Tim Bennett-Goodman:
The Little Drummer Boy, written by Katherine Kennington Davis in 1941
Who could fail to respond to such a classic lyric as ‘Pa Rum Pum Pum Pum’? From Bing Crosby to Justin Bieber (mmm, Bieber!) it has proved irresistible.
Todd Sokolove:
My Little Drum, Vince Guaraldi Trio
The soundtrack to A Charlie Brown Christmas is probably the one and only Christmas album I never tire of. I could play this thing in the dead heat of summer and feel the chill of winter. There’s something about Vince Guaraldi’s cool jazz arrangement of ‘Little Drummer Boy’ though. Like most of the album, it greatly benefits from the children’s choir, which ads an appropriate coldness that flows over the piano tones like a snow-filled wind. Brrrr
Gay’s the Word:
Fairytale of New York, The Pogues and Kirsty McColl
It is simply the best Christmas song ever, oh, and it’s the only Christmas song that contains the line “you cheap lousy faggot”.
BJ Epstein:
I Have a Little Dreidel, Traditional
In school when I was a child (in the US), we had Christmas pageants every year, complete with singing and someone dressed up as Santa Claus. As a Jewish child, I felt quite left out of all this – not least when Christian classmates announced that they didn’t like Jews because Jews had killed Christ! But I was pleased when my school included a Hanukkah song in the line-up for those pageants. I felt a little less outside the holiday celebrations then. I’d go with the dreidel one, because it signaled a new, growing awareness of multiculturalism in the US.
Ted Norton:
This Christmas, Donny Hathaway
I discovered this song later in my life so it was a godsend. It was played constantly for years at my favorite ever job.
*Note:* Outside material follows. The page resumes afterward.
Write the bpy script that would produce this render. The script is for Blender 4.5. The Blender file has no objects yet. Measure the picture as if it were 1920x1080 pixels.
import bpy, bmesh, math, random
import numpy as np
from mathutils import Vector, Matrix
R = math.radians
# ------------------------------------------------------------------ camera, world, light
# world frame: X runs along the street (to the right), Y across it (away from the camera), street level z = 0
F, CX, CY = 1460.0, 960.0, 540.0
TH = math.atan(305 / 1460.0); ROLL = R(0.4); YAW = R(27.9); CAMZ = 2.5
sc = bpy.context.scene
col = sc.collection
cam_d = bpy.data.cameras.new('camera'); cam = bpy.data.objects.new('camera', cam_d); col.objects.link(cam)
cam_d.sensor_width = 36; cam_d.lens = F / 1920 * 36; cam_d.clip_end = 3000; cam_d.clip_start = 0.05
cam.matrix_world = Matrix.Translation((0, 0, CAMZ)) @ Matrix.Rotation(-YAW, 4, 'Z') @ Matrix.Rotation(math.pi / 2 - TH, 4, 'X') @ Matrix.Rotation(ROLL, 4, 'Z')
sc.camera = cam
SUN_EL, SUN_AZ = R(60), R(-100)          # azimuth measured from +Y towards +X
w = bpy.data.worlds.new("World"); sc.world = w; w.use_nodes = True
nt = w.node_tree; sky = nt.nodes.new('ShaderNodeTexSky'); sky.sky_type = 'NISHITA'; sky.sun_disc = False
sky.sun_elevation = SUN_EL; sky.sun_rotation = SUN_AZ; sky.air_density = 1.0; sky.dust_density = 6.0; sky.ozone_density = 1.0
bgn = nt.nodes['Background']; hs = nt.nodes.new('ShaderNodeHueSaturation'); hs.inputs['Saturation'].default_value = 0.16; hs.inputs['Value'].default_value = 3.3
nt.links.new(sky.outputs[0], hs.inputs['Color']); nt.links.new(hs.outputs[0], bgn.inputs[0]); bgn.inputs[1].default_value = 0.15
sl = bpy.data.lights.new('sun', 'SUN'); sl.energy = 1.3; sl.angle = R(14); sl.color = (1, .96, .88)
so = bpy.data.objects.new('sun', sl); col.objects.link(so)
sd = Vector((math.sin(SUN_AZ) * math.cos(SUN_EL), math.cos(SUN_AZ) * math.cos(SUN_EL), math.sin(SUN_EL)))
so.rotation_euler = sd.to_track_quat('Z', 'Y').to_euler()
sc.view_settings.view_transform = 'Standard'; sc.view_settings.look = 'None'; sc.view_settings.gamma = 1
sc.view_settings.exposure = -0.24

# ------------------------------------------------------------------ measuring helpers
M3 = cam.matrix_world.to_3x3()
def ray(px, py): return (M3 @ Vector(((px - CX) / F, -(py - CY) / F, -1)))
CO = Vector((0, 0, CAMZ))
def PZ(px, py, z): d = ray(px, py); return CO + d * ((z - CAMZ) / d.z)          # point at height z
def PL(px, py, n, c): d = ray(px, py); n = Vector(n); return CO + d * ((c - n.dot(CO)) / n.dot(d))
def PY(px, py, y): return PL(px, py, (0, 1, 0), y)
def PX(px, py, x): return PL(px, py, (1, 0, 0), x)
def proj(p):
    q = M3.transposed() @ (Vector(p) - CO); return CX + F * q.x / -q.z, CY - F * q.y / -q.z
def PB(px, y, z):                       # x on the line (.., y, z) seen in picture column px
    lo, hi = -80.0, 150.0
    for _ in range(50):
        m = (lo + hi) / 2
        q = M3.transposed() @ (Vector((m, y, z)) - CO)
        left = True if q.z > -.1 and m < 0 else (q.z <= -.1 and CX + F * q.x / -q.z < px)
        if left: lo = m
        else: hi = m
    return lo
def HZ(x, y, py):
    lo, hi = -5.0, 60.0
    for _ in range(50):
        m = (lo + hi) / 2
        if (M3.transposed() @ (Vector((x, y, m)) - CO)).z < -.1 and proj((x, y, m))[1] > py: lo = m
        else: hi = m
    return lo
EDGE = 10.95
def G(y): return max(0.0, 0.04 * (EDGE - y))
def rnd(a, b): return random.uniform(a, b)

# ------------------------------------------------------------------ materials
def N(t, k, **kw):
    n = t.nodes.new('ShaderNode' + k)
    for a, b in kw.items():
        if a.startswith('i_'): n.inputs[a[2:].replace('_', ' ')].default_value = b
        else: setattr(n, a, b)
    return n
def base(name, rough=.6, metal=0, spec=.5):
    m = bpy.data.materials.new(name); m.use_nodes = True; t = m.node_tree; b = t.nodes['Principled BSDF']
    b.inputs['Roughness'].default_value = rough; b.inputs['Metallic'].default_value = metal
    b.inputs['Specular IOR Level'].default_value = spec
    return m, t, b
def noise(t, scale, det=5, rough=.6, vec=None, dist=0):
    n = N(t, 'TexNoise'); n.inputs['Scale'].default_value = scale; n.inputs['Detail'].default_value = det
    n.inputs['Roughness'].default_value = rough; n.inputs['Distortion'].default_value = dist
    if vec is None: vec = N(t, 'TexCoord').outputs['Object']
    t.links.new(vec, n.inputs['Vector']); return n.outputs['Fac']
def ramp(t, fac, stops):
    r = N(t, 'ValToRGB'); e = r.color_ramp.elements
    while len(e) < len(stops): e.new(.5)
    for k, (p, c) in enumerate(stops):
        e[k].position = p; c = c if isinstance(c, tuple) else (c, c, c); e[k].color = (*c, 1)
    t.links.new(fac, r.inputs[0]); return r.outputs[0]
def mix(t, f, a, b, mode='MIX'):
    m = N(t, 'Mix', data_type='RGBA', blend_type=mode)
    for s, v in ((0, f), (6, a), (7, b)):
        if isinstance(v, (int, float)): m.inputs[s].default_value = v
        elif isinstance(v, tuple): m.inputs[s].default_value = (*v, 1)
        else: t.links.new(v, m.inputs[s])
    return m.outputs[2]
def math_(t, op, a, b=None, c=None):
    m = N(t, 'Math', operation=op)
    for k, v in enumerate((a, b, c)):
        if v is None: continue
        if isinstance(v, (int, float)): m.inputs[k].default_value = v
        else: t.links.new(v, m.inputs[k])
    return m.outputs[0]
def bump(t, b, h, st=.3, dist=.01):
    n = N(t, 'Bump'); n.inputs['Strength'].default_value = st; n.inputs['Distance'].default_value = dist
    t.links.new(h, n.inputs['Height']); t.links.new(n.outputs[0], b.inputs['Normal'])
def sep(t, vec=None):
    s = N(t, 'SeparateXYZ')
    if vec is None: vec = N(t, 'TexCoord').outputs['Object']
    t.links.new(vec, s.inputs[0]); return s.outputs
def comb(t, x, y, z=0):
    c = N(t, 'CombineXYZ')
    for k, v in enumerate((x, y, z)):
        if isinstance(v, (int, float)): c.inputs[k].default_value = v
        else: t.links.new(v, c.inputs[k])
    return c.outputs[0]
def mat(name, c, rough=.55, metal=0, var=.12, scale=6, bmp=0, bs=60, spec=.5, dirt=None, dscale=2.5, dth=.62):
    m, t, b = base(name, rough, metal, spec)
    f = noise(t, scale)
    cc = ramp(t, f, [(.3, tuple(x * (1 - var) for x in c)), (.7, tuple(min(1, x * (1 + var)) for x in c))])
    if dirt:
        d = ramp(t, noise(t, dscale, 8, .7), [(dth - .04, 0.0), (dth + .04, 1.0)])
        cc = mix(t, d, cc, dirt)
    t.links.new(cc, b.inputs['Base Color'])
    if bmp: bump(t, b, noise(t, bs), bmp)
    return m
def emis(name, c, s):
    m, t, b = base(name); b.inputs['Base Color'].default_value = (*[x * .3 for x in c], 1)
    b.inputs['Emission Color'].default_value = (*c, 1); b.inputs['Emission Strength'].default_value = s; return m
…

It’s soulful and warm.
Stephen Bryant:
Mr. Hanky the Christmas Poo, Cowboy Timmy
Because everyone needs something to believe in when the Santa myth is exposed.
Mat Hill:
Happy New Year, ABBA
More a post Christmas song… But few can deny that this well timed, melancholic aftertaste of the Christmas celebrations is the embodiment of a tonne of left over turkey filling the fridge and the fallen pine needles in the carpet and in your bare feet, “may we all have our hopes, our will to try, if we don’t we might as well lay down and die”. Cheery stuff to remind you that there is just 358 shopping days until Christmas! But that’s the joy of it. After a month of goodwill to all this song brings you back to normality saying It’s actually ok to feel sad, “dragging on, feet of clay” – love it.